By Haley Zaremba of Oilprice.com
Texas has managed to withstand the current record-breaking heat wave, largely due to the addition of significant renewable energy resource investments in recent years.
The state has added almost 3,000 MW of wind power since 2021 and 10,000 MW of solar power since 2020, with utility-scale solar doubling every year since then.
Despite Texas' reputation and historical reliance on fossil fuels, the resilience of renewable energy during extreme weather events is leading the state to become an unintentional leader in the clean energy transition.
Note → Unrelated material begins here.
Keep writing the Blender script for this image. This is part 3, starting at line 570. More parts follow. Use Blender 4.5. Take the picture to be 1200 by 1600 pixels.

Peak energy demand has reached an all-time high in Texas, where temperatures have been hotter than 99% of the world over the last few weeks. The prolonged heat wave is shattering records now but is likely just the beginning of what scientists predict will be a pattern of increasing and increasingly extreme weather events associated with climate change.
In Texas, the expectation that summer heat waves as well as winter storms will continue to get more and more intense has been of particular concern, due to the fragility and isolated nature of the state’s power grid. That fragility was made infamous in 2021, when the grid collapsed under the strain of increased heating demand during the disastrous Winter Storm Uri. Tragically, at least 246 people died from the storm and the related grid failure, with stated causes of death ranging from hypothermia to carbon monoxide poisoning according to the state’s official death toll. However, a BuzzFeed News analysis says that the official count is far lower than the real death toll, which they calculate to be around 700 lives lost.
The issue was not just the severity of the storm, but also the uniquely deregulated and isolated nature of the Texas electric grid. Texas found itself in serious trouble when it ran out of energy to supply its own grid in the February storm because, unlike other states, it wasn’t able to import electricity from interconnected grids in other states. This is because Texas has slowly and completely isolated its power grid in order to avoid federal regulation and the objectively flawed traditional utility model, which also led to a lack of adequate weatherization and failsafe mechanisms. In the colorful words of United States Circuit Judge Richard D. Cudahy, Texas’ secession from the national power grid has converted the state into an “electric Alamo.”
The New York Times has called the Texas grid “the nation’s most extensive experiment in electrical deregulation,” and experts have been nervous that that experiment could go terribly wrong all over again under the strain of an extreme weather event such as the one Texas is experiencing now. But so far, the grid has held up, even with peak energy demand reaching a record-breaking 81,000 megawatts (MW), a significant uptick from the 69,000 MW peak demand that left the grid in ruins during Winter Storm Uri.
How is this possible? The Lone Star state has quietly been building out its renewable energy industry at a breakneck clip. “It’s all thanks to the rapid additions of solar, wind, and grid-scale battery storage in the last two years,” reports Forbes. The state has added almost 3,000 MW of wind since 2021 and 10,000 MW of solar since 2020, with utility-scale solar doubling every year since then. Its solar energy installment rate has surpassed that of California, and its new grid battery installations are a very close second to the Golden State. “During this historic heat wave, it’s been all these new, low-cost wind, solar and batteries that have kept the grid afloat and Texans cool – in many cases saving lives,” Forbes writes.
All of this added renewable energy production capacity has made the Texas energy grif much more resilient. Not only does it give the grid a greater diversity of energy sources to fall back on in case of disaster, it’s also easing the state’s reliance on fossil fuels for energy security. Past grid failures in Texas have shown that coal and gas plants are much more vulnerable than renewable ones to extreme weather events in both hot and cold conditions. In fact, when the state lost 9,600 MW of electricity capacity last week due to the failure of several natural gas and coal plants, solar and wind provided that lost energy and then some, generating a record 31,500 MW on Wednesday.
Texas is still synonymous with oil and gas, and ideologically aligned with those industries. But underneath that allegiance lies a much different reality. Much to its own chagrin, Texas is leading the charge in the domestic clean energy transition, and is proving to the rest of the country that not only are renewables reliable, they’re the best option yet.